Daha sonra Danimarka'nın ikinci büyük kenti Aarhus'ta Moesgaard Müzesi'ne gidiyorum. Burası Demir Çağı Avrupa'sına dair önemli bilgiler içeriyor. Müzenin gözdesi ise Grauballe Adamı. 1952'de bulunan bu bataklık cesedi sanki doğal bir yoga pozisyonunda oturuyor. Yüzü, derisi hiç bozulmadan kalmış.

Müze arkeoloğu Pauline Asingh, birçok bataklık cesedi gibi onun da saçları ve derisinin bataklıktaki bir kimyasal tepkime nedeniyle kızıla çaldığını söylüyor.

Grauballe Adamı'nın yüzündeki huzurlu ifade yanıltıcı. "Dizleri üzerine çökertilip arkasındaki biri tarafından boğazı bir kulağından diğerine kadar kesilmiş. Sonra da dikkatli bir şekilde bataklığa yerleştirilmiş" diyor Asingh.

"Bize çok vahşice gelebilir ama o zamanlar kurban etme kültürel yaşamda önemli yer tutuyordu."

Sonra bataklık köpeklerine bakıyoruz.

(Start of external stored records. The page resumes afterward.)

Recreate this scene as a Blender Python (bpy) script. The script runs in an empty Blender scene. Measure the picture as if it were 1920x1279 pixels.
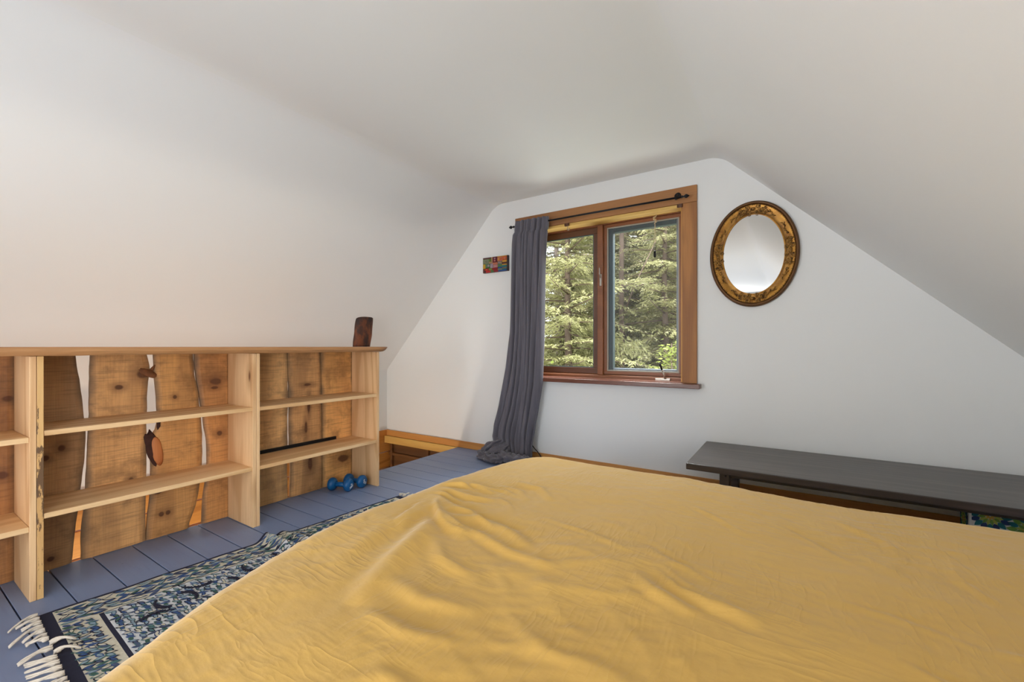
import bpy, bmesh, math, random
import numpy as np
from mathutils import Vector, Matrix, noise as mn
R = math.radians
random.seed(7); np.random.seed(7)
COL = bpy.context.scene.collection

# ------------------------------------------------------------------ helpers
def srgb(r, g, b):
    f = lambda c: (c/255/12.92) if c/255 <= .04045 else ((c/255+.055)/1.055)**2.4
    return (f(r), f(g), f(b), 1)

class NT:
    def __init__(s, name):
        s.m = bpy.data.materials.new(name); s.m.use_nodes = True
        s.t = s.m.node_tree; s.n = s.t.nodes; s.l = s.t.links
        s.bsdf = s.n['Principled BSDF']; s.out = s.n['Material Output']
        s.tc = s.n.new('ShaderNodeTexCoord')
    def node(s, typ, **kw):
        n = s.n.new(typ)
        for k, v in kw.items(): setattr(n, k, v)
        return n
    def link(s, a, b): s.l.new(a, b)
    def sep_z(s, v):
        n = s.n.new('ShaderNodeSeparateXYZ'); s.l.new(v, n.inputs[0]); return n.outputs[2]
    def inp(s, sock, v):
        if hasattr(v, 'is_linked') or isinstance(v, bpy.types.NodeSocket): s.l.new(v, sock)
        else: sock.default_value = v
    def math(s, op, a, b=0.0, c=0.0, clamp=False):
        n = s.node('ShaderNodeMath', operation=op); n.use_clamp = clamp
        s.inp(n.inputs[0], a); s.inp(n.inputs[1], b); s.inp(n.inputs[2], c)
        return n.outputs[0]
    def mapr(s, v, a, b, c=0.0, d=1.0, smooth=True):
        n = s.node('ShaderNodeMapRange'); n.interpolation_type = 'SMOOTHSTEP' if smooth else 'LINEAR'
        s.inp(n.inputs[0], v); n.inputs[1].default_value = a; n.inputs[2].default_value = b
        n.inputs[3].default_value = c; n.inputs[4].default_value = d
        return n.outputs[0]
    def scale(s, v, sc, off=None):
        n = s.node('ShaderNodeMapping'); s.inp(n.inputs[0], v); n.inputs['Scale'].default_value = sc
        if off is not None: s.inp(n.inputs['Location'], off)
        return n.outputs[0]
    def noise(s, v, sc=1, det=4, rough=.5, dist=0):
        n = s.node('ShaderNodeTexNoise'); s.inp(n.inputs['Vector'], v)
        n.inputs['Scale'].default_value = sc; n.inputs['Detail'].default_value = det
        n.inputs['Roughness'].default_value = rough; n.inputs['Distortion'].default_value = dist
        return n.outputs[0]
    def mix(s, f, a, b, mode='MIX'):
        n = s.node('ShaderNodeMix', data_type='RGBA', blend_type=mode)
        s.inp(n.inputs[0], f); s.inp(n.inputs[6], a); s.inp(n.inputs[7], b)
        return n.outputs[2]
    def bump(s, h, strength=.2, dist=.01, normal=None):
        n = s.node('ShaderNodeBump'); n.inputs['Strength'].default_value = strength
        n.inputs['Distance'].default_value = dist; s.inp(n.inputs['Height'], h)
        if normal is not None: s.inp(n.inputs['Normal'], normal)
        return n.outputs[0]
    def fin(s, col=None, rough=None, normal=None, **kw):
        if col is not None: s.inp(s.bsdf.inputs['Base Color'], col)
        if rough is not None: s.inp(s.bsdf.inputs['Roughness'], rough)
        if normal is not None: s.inp(s.bsdf.inputs['Normal'], normal)
        for k, v in kw.items(): s.inp(s.bsdf.inputs[k.replace('_', ' ')], v)
        return s.m

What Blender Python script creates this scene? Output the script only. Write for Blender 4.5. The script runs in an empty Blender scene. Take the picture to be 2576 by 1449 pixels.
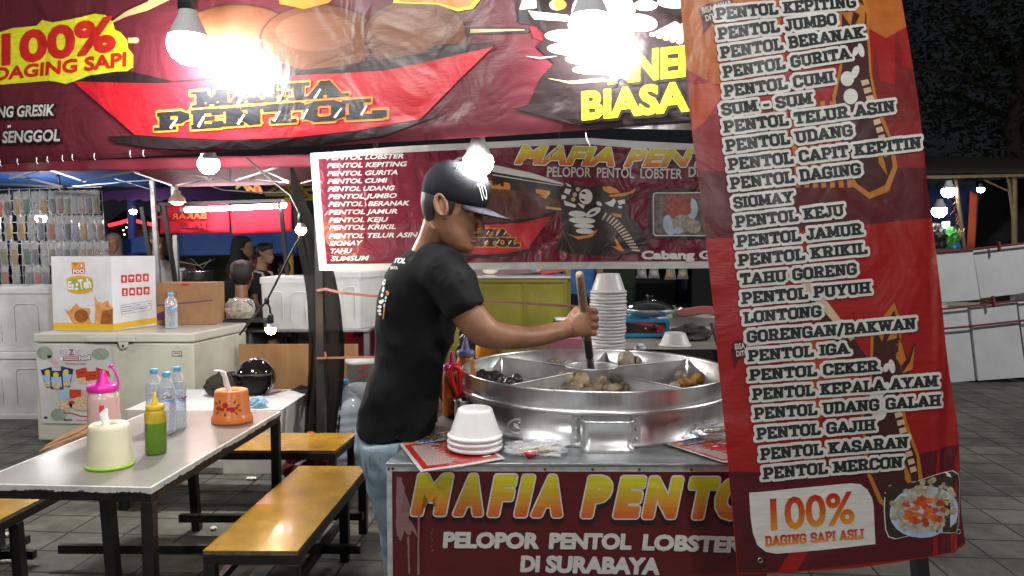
import bpy, bmesh, math, random
from math import sin, cos, pi, radians, sqrt, atan2, hypot
from mathutils import Vector as V, Matrix, noise
from mathutils.geometry import tessellate_polygon
R = random.Random(11)
C = bpy.context.scene.collection
SC = bpy.context.scene
# ------------------------------------------------------------------ camera, world, exposure
FPX, CX, CY, HOR, EYE = 1860.0, 1288.0, 724.5, 620.0, 1.5
PITCH = math.atan((CY - HOR) / FPX)
cam_d = bpy.data.cameras.new('camera'); cam_d.lens = FPX / 2576 * 36; cam_d.sensor_width = 36
cam_d.clip_start = 0.05; cam_d.clip_end = 400
cam = bpy.data.objects.new('camera', cam_d); C.objects.link(cam)
cam.location = (0, 0, EYE); cam.rotation_euler = (pi / 2 - PITCH, 0, 0)
SC.camera = cam
w = bpy.data.worlds.new('World'); SC.world = w; w.use_nodes = True
w.node_tree.nodes['Background'].inputs[0].default_value = (0.75, 0.85, 1.0, 1)
w.node_tree.nodes['Background'].inputs[1].default_value = 0.012
SC.view_settings.view_transform = 'Standard'; SC.view_settings.look = 'None'
SC.view_settings.exposure = 0.0; SC.view_settings.gamma = 1.0
SC.cycles.use_denoising = True
SC.cycles.max_bounces = 7; SC.cycles.diffuse_bounces = 3; SC.cycles.glossy_bounces = 3
SC.cycles.transmission_bounces = 6; SC.cycles.transparent_max_bounces = 16
SC.cycles.sample_clamp_indirect = 4.0
SC.cycles.caustics_reflective = False; SC.cycles.caustics_refractive = False
BULB = 420.0     # radiance of the white stall bulbs

# photo measurements -> points in the place (pixels of the 2576-wide photo)
def ray(px, py):
    xc = (px - CX) / FPX; yc = (CY - py) / FPX
    return V((xc, cos(PITCH) + yc * sin(PITCH), -sin(PITCH) + yc * cos(PITCH)))
def at(px, py, Y):
    d = ray(px, py); return V((0, 0, EYE)) + d * (Y / d.y)
def atz(px, py, Z):
    d = ray(px, py); return V((0, 0, EYE)) + d * ((Z - EYE) / d.z)

# ------------------------------------------------------------------ materials
def _nt(name):
    m = bpy.data.materials.new(name); m.use_nodes = True
    nt = m.node_tree; b = nt.nodes['Principled BSDF']
    return m, nt, b
def _pos(nt, scale=(1, 1, 1), obj=False):
    if obj:
        g = nt.nodes.new('ShaderNodeTexCoord'); out = g.outputs['Object']
    else:
        g = nt.nodes.new('ShaderNodeNewGeometry'); out = g.outputs['Position']
    mp = nt.nodes.new('ShaderNodeMapping'); mp.inputs['Scale'].default_value = scale
    nt.links.new(out, mp.inputs[0]); return mp.outputs[0]
def _noise(nt, vec, scale, detail=4, rough=0.55, dist=0.0):
    n = nt.nodes.new('ShaderNodeTexNoise'); n.inputs['Scale'].default_value = scale
    n.inputs['Detail'].default_value = detail; n.inputs['Roughness'].default_value = rough
    n.inputs['Distortion'].default_value = dist
    nt.links.new(vec, n.inputs['Vector']); return n.outputs['Fac']
def _ramp(nt, fac, stops):
    r = nt.nodes.new('ShaderNodeValToRGB'); e = r.color_ramp.elements
    while len(e) < len(stops): e.new(0.5)
    for el, (p, c) in zip(e, stops):
        el.position = p; el.color = (*c, 1) if len(c) == 3 else c
    nt.links.new(fac, r.inputs[0]); return r.outputs[0]
def _bump(nt, b, hs, strength, dist=0.01, prev=None):
    bp = nt.nodes.new('ShaderNodeBump'); bp.inputs['Strength'].default_value = strength
    bp.inputs['Distance'].default_value = dist
    nt.links.new(hs, bp.inputs['Height'])
    if prev is not None: nt.links.new(prev, bp.inputs['Normal'])
    nt.links.new(bp.outputs[0], b.inputs['Normal']); return bp.outputs[0]
MC = {}
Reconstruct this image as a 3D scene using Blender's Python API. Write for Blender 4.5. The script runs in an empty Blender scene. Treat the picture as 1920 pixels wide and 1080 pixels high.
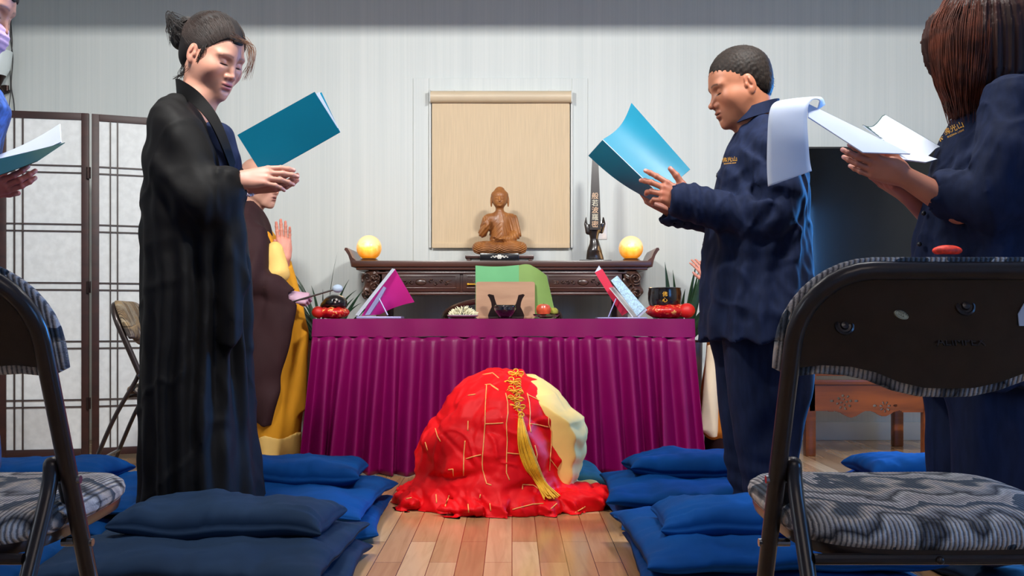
import bpy, bmesh, math, random
import numpy as np
from mathutils import Vector, Matrix
from mathutils.bvhtree import BVHTree
PI = math.pi
sc = bpy.context.scene
COL = sc.collection
R = math.radians

# ---------------------------------------------------------------- camera
F = 35.0
cam_d = bpy.data.cameras.new('camera'); cam_d.lens = F; cam_d.sensor_width = 36.0
cam_d.shift_y = 60.0 / 1920.0; cam_d.clip_start = 0.05
cam = bpy.data.objects.new('camera', cam_d); COL.objects.link(cam)
cam.location = (0, 0, 0.73); cam.rotation_euler = (R(90), 0, 0)
sc.camera = cam
FP = 1920 * F / 36.0
def W(px, py, d):
    """room position of a point seen at (px,py) in the 1920x1080 photograph, d metres from the camera"""
    return ((px - 960) * d / FP, d, 0.73 + (600 - py) * d / FP)

def B2(px, py, d, off):
    p = W(px, py, d); return (p[0], p[1] + off, p[2])
# ---------------------------------------------------------------- world, lights, exposure
wd = bpy.data.worlds.new('world'); sc.world = wd; wd.use_nodes = True
wd.node_tree.nodes['Background'].inputs[0].default_value = (0.55, 0.68, 0.85, 1)
wd.node_tree.nodes['Background'].inputs[1].default_value = 0.06
def area(name, loc, target, sx, sy, power, col):
    l = bpy.data.lights.new(name, 'AREA'); l.shape = 'RECTANGLE'; l.size = sx; l.size_y = sy
    l.energy = power; l.color = col
    o = bpy.data.objects.new(name, l); COL.objects.link(o); o.location = loc
    d = Vector(target) - Vector(loc); o.rotation_euler = d.to_track_quat('-Z', 'Y').to_euler()
    return o
area('ceiling_lamp_left', (-1.0, 2.5, 2.60), (-0.5, 6.0, 1.3), 0.34, 0.09, 64, (1.0, 0.985, 0.95))
area('ceiling_lamp_right', (1.0, 2.5, 2.60), (0.5, 6.0, 1.3), 0.34, 0.09, 64, (1.0, 0.985, 0.95))
area('window_daylight', (3.05, 5.3, 1.35), (0.9, 2.7, 0.5), 0.9, 1.3, 72, (0.05, 0.34, 1.0)).data.spread = R(105)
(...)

Milattan sonra 250 yıllarına ait 13 kurbanlık köpek cesedi 2015'te bulunmuştu. Bu, kurbanların insanlarla sınırlı olmadığını gösteriyordu. Köpeklerden birinin boynunda bir çelenk vardı. Bu da onlara özen gösterildiğinin işaretiydi.

Daha sonra Silkeborg Müzesi'ne gidiyorum. Burada da bataklık cesetleri sergileniyor. Bunlardan biri de Tollund Adamı. 2400 yıl öncesine ait bu ceset 1950'lerde bulunmuş ve çok iyi muhafaza edilmiş.

O da diğer birçokları gibi asılmış. Hala boynunda olan ip özenle örülmüş. Adamın kaşları, burnu, dudakları olduğu gibi duruyor. Yüzünde yarı gülümseme hali var sanki.

Yan odada ise ondan 40 metre ötede bulunan Elling Kadını var. İkisinin aynı dönemlerde, aynı şekilde öldürüldüğü sanılıyor. 90 cm uzunluğundaki kızıl saçları düzgün bir iple bağlanmış.

Müze arkeoloğu Ole Neilson beni 15 km ötedeki onların bulunduğu Bjældskovdal bataklığına götürüyor. Bu bataklıkta daha kim bilir hangi sırların saklı olduğunu düşünmeden edemiyorum. Bataklık ağır ağır ve aç bir şekilde akıyor. İçine düşen her şeyi binlerce yıl muhafaza ederek bize gücünü gösteriyor sanki.